I love the fact that you can go to watch a rugby game without being herded around like cattle by police and mix happily with opposition fans. The passion of the rivalry between fans is a major selling point of football and I sincerely hope the game never becomes so sanitised that this disappears, but sometimes you really just want a quiet afternoon out to watch a decent game. This is often the difference for me now: I go to football for the experience of being a football fan, whereas I go to rugby to watch the game.

So what else has football got on rugby other than its elitism? A big claim is that it’s boring. I would completely refute that. Both sports are capable of producing desperately dull stalemates (though draws in rugby of course are a lot less common) or high scoring end-to-end rollercoaster rides. Football at the highest level is a game of incredible subtlety and finesse at times, but the speed, invention, handling skills and interplay of the best rugby sides can be equally spellbinding.

Football fans who also like the noisy little brother, Rugby League, are even worse in this regard. Personally I don’t like League much at all. I find it devoid of thought and tactics, often making for quite a dull spectacle. And I will never understand the claim of League fans that it’s a much harder game, when they have to stop after each (one- or two-on-one) tackle, compared to Union where you see umpteen bodies flying into a ruck, risking life and limb.  

Many of the misconceptions I feel are deeply ingrained and hark back to the amateur era, when rugby was a slower and arguably less exciting prospect. The game is now so vastly changed from even 20 years ago as to be almost unrecognisable. You have to hope the encroaching commercialism won’t turn rugby into the bloated, offensively cash-rich, self-important megalith that elite football has become in recent times. But the changes on the field are enormously welcome. The game is no longer a mud-wallowing battle slugged out between overweight barroom oafs, but a high-octane contest of strength and skill between frighteningly powerful, professional athletes.

Both games have served me well in life. Many of my oldest and most durable friendships are forged in football, while almost my entire social life during my three years living in Italy revolved around a wonderful group of disparate oddballs brought together by a shared love of rugby. Both sports have their good and bad points, but I just wish the more passionate fans of both could just live and let live. The often ignorant stereotyping, snobbishness towards the other side and comparisons are pointless for the most part and neither party comes out of them very well. You don’t have to like the other sport, but there’s no need to criticise those who do.  After all, at least it's not bloody tennis.



1 comment:

  1. One evening when I was walking home I accosted a man about gridiron (as American football is called in Australia where I have lived all my life) and that man said “it [gridiron] is not football, it is handegg”.

    After that, I would google for “handegg” and find quite a few entries by soccer fans, mostly referring to gridiron but also to rugby and even to [Australian rules] football. Then, after seeking via Google other pejoratives for gridiron by soccer fans (and for soccer by gridiron fans), I read online probably the worst book I have ever looked at. Written by one “R. Picken” and titled Foot Ball, it is a defence of “football” being used only for soccer and of the belief that soccer must be the world’s greatest game simply by being the most popular. Foot Ball is incredibly and ludicrously abusive of other codes of “football” and other rival sports to soccer in North America, especially baseball and ice hockey, and aims to diminish American athletic achievements.

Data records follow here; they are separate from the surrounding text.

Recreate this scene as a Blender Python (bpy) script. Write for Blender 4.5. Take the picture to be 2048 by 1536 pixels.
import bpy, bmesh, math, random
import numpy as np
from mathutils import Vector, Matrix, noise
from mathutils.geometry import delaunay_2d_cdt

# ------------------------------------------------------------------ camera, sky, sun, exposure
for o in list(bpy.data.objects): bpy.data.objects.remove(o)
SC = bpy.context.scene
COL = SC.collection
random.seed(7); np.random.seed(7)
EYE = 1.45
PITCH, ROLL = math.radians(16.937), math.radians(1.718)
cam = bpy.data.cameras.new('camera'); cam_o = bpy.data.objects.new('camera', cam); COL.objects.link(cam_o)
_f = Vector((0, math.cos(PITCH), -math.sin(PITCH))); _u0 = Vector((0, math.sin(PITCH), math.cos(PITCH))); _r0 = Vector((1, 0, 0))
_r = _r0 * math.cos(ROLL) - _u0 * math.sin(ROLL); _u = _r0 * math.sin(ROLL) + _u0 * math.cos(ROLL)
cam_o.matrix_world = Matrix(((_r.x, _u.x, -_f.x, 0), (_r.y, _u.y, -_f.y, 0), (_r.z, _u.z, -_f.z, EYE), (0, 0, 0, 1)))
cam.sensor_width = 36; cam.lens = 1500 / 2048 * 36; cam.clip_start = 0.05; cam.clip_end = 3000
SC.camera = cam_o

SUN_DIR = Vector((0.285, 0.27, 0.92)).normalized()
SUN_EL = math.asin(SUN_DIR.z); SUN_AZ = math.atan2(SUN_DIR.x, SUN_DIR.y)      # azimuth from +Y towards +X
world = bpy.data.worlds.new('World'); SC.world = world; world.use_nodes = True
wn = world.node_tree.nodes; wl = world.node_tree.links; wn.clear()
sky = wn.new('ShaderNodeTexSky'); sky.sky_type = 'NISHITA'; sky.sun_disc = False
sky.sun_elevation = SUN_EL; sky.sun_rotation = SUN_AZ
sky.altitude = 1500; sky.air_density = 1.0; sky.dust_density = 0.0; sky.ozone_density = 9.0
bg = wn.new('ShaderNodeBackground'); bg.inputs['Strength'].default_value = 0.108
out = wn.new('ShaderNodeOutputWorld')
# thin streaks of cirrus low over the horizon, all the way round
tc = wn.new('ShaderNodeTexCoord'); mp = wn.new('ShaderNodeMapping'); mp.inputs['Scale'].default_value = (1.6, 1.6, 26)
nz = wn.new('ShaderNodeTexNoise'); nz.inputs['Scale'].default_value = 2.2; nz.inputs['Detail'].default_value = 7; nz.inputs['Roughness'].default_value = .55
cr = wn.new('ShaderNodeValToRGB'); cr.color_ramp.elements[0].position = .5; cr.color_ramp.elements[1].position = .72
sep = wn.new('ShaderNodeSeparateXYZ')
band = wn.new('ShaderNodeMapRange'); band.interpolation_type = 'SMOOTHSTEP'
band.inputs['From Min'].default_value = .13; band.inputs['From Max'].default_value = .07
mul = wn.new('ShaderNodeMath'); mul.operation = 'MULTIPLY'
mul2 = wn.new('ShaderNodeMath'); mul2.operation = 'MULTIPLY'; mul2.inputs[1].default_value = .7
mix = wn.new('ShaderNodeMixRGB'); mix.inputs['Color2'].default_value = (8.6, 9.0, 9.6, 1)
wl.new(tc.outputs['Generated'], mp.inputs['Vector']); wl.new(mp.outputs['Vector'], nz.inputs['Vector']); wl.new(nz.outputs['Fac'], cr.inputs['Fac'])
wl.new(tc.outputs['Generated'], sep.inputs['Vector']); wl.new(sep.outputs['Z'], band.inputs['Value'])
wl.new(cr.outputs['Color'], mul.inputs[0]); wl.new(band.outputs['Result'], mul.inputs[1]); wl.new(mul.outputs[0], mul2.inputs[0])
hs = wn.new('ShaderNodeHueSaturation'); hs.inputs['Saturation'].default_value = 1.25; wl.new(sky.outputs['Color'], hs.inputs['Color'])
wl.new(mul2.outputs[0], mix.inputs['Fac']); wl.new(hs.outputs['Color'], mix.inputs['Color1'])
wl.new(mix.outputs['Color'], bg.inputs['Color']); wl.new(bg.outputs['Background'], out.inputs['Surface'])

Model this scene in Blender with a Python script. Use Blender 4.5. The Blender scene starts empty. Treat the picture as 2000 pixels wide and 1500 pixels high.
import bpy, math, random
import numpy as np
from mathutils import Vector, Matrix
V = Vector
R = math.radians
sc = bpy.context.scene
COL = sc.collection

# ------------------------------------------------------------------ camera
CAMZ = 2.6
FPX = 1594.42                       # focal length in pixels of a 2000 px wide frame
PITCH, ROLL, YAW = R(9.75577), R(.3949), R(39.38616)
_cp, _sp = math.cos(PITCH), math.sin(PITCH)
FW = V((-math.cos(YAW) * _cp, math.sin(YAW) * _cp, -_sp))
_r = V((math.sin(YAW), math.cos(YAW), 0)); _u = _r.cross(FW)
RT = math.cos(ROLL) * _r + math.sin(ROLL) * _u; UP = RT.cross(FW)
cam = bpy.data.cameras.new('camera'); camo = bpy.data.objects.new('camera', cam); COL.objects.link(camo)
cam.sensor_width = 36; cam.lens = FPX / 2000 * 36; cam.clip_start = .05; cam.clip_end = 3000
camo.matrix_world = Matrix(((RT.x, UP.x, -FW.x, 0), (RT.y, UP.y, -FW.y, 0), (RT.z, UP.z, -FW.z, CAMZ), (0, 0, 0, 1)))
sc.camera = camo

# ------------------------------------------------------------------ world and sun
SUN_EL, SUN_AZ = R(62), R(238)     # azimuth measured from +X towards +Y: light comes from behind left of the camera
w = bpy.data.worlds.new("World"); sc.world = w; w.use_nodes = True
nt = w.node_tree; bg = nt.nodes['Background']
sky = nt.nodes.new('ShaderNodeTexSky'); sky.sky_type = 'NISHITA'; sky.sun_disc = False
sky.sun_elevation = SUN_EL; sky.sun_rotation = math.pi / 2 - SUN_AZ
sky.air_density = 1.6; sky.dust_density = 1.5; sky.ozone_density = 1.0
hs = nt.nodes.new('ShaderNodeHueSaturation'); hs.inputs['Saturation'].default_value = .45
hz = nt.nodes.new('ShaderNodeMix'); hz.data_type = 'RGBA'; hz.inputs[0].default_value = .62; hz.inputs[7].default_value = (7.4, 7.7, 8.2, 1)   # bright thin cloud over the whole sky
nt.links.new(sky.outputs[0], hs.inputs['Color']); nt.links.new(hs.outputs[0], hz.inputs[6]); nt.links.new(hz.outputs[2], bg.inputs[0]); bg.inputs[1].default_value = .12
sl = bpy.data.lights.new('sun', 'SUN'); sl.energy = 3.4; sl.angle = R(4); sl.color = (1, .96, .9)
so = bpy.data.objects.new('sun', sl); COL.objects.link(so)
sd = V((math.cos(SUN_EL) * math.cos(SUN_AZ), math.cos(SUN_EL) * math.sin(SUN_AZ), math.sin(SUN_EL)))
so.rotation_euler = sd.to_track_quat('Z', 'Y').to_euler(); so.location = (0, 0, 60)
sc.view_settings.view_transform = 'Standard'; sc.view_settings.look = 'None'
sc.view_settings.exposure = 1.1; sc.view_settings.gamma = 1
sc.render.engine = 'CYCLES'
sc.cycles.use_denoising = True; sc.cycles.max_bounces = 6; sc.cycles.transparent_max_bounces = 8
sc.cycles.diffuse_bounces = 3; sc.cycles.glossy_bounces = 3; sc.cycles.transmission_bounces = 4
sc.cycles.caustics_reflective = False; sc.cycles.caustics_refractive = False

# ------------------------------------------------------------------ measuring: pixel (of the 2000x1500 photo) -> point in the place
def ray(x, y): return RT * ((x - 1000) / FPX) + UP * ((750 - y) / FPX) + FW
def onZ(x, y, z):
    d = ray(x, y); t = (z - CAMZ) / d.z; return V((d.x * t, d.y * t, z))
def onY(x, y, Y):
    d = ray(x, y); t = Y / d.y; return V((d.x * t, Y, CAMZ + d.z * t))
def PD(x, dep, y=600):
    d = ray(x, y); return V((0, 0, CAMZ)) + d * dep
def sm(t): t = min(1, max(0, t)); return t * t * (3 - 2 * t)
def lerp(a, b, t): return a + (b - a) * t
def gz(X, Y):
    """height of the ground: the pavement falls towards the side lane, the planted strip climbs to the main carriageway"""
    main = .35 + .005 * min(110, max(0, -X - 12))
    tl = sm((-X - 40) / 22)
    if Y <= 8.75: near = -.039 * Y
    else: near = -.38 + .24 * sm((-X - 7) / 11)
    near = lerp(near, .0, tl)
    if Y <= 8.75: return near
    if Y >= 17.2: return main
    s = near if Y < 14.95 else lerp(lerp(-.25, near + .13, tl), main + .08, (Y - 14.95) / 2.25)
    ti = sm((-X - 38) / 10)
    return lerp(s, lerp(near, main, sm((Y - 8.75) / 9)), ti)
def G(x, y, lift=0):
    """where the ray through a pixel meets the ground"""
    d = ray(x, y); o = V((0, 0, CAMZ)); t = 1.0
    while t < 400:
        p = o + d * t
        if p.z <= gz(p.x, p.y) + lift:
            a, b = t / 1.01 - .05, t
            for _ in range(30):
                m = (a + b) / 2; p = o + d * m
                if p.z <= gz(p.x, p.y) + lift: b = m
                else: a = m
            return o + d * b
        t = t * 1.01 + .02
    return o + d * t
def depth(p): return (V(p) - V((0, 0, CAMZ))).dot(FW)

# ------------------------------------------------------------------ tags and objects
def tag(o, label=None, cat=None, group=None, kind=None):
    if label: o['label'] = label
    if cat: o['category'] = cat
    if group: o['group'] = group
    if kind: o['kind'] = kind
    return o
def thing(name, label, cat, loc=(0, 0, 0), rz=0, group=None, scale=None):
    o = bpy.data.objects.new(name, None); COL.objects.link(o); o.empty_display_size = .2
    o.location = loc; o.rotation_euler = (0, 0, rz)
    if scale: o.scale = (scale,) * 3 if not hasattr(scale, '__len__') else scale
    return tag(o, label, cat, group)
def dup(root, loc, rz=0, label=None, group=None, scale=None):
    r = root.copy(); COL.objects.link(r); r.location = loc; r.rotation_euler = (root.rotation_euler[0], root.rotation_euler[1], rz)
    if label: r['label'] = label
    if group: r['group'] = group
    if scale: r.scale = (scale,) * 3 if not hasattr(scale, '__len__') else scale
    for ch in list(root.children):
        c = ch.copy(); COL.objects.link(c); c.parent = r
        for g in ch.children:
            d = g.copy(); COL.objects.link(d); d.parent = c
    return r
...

    As a boy, I recall my now-deceased father mentioning soccer hooligans, but it is only recently that I have had any look at the topic. My brother, who insists “handegg” is never used as a joke and that nobody wants the NFL to have to rename their sport “handegg”. He insists that soccer hooligans have much more passionate antipathy to rival clubs than to rival sports, and that I have only found the latter by looking on Google.